2. Os gritos: a oração
Os apóstolos – pescadores experientes – conheciam muito bem o mar e sabiam como lidar com as tempestades. Todavia, hoje, se veem surpreendidos por uma situação que nunca viveram antes e por isso entram em desespero. Parece não ter mais saída, a não ser a morte.
E quantas vezes o “mal tempo” também se formou em nossa história. Quantas vezes os ventos ficaram fortes e pareciam que tudo iria acabar mal. Parecia que Deus estava dormindo e que não aguentaríamos mais.
O grito aflito dos apóstolos foi interpretado por muitos Padres da Igreja como símbolo da oração, como o clamor incessante dos cristãos em meio as tribulações e nas angústias. De fato, o grito dos apóstolos pelo Senhor representa a nossa oração e a oração de tantas pessoas que no desespero das tempestades também clamam: “Mestre, estamos perecendo e tu não te importas?” (Mc 4,38).
Embora pareça contraditório, mas essa frase dita pelos apóstolos pode também representar a inquietação, o medo, o desespero que nascem do coração que deixa de confiar, do cristão que deixar de rezar. Dos momentos em que, como disse Jesus no final do Evangelho, “fraquejamos na fé”.
Por isso, lembremo-nos: “Cristão, Cristo dorme no teu barco – recorda-nos Santo Agostinho – acorde-o, que Ele repreenderá a tormenta e haverá calmaria” (2).
O Senhor se importa conosco, não é insensível às nossas dores, aos momentos de tribulação que já passamos, que estamos passando ou que um dia poderemos passar.
3. Ele está conosco: confiança
O que fazer quando tudo parece estar perdido e o barco está como que afundando? Lembrar-se disso: o Senhor está comigo na barca, Ele não me deixou sozinho.
“Mesmo quando eu andar por um vale de trevas e morte, não temerei perigo algum, pois tu estás comigo; a tua vara e o teu cajado me protegem“. (Sl 22, 4).
O convite que nos faz o Senhor neste domingo é este: o de confiar Nele.

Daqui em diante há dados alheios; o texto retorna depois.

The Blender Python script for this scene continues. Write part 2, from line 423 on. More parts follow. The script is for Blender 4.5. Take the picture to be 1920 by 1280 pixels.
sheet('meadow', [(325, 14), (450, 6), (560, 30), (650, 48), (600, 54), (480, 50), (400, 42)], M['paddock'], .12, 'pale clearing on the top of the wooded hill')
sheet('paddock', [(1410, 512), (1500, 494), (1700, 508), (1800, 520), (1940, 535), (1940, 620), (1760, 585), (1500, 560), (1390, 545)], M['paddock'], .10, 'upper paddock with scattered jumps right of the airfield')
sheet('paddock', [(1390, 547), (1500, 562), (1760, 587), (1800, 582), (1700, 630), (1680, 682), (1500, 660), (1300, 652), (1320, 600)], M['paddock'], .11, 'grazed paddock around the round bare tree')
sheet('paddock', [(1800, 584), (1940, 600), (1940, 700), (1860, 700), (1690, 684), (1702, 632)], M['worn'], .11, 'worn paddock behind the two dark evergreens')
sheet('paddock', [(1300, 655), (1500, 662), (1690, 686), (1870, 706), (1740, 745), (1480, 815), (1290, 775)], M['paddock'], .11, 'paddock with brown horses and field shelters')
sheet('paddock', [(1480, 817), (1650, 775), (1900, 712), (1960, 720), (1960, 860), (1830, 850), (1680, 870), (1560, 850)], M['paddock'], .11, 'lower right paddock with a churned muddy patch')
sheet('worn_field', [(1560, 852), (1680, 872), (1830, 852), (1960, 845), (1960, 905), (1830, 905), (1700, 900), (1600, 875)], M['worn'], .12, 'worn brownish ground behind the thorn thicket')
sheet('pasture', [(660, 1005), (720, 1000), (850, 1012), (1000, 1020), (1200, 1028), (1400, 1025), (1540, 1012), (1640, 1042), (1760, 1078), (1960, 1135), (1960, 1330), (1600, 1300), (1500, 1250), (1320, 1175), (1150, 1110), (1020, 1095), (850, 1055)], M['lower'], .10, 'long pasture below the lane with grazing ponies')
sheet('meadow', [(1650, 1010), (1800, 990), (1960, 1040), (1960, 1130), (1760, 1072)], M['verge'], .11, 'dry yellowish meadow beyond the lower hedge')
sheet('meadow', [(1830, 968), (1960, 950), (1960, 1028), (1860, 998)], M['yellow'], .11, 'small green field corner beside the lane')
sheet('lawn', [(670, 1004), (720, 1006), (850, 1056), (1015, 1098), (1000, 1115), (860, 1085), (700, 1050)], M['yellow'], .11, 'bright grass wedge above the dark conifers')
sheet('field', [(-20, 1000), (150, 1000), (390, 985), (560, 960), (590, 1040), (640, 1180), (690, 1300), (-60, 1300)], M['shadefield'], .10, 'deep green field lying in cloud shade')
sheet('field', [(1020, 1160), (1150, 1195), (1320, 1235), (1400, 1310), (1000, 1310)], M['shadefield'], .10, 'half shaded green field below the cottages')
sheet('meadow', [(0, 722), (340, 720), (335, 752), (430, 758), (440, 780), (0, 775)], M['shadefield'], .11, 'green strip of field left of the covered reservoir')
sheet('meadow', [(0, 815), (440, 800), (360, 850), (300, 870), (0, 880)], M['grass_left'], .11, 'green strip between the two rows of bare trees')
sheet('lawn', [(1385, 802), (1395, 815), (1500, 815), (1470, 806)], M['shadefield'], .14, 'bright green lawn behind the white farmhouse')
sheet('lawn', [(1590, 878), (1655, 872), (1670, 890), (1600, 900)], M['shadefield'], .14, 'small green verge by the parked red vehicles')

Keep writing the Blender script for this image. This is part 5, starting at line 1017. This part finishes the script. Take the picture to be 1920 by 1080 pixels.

Reconhecer que Ele está conosco. O Senhor nunca nos deixou ou deixará sozinhos. Não tenhamos dúvida: Ele está ao nosso lado, e mesmo que a tempestade não pareça ter fim, confiança Nele, Ele é nossa única segurança.
Caminhemos, irmãos, sem pessimismo. E quando surgirem as dificuldades lembremos dessa divina presença no barco da nossa vida. Não há tempestade que não lhe obedeça.
O mesmo Pedro que viveu aquela noite tão assustadora e ao mesmo tempo a noite de um grande passo na fé escreveu na epístola: “Lancem sobre ele toda a sua ansiedade, porque Ele tem cuidado de vocês” (1Pd 5, 7).
Essa tranquilidade é também a promessa daquela paz que será a vida plena junto Dele na eternidade. Como disse o livro de Jó, o Senhor dará uma ordem eterna ao todo tipo de mal: “aqui cessa a arrogância de tuas ondas” (Jo 38, 11).
Concluo com uma belíssima oração composta por um grande admirador de Nossa Senhora: “Se subirem os ventos das tentações – dizia São Bernardo – olhe a estrela, chame Maria (…). Você não se perderá se a seguir, não se desesperará se implorar a ela, não se perderá se pensar nela. Se ela o segurar pela mão, você não cairá; se ela o protege, você não terá nada a temer; você não se cansará se for o seu guia; você ficará feliz em chegar ao porto se ela te amparar” (3).
Maria, mãe dos aflitos, rogai por nós!
(1) cf. Homilia, 21 de junho de 2009. (2) Santo Agostinho, Sermão 361, 7. (3) São Bernardo, Homilias sobre a Virgem Mãe, 2.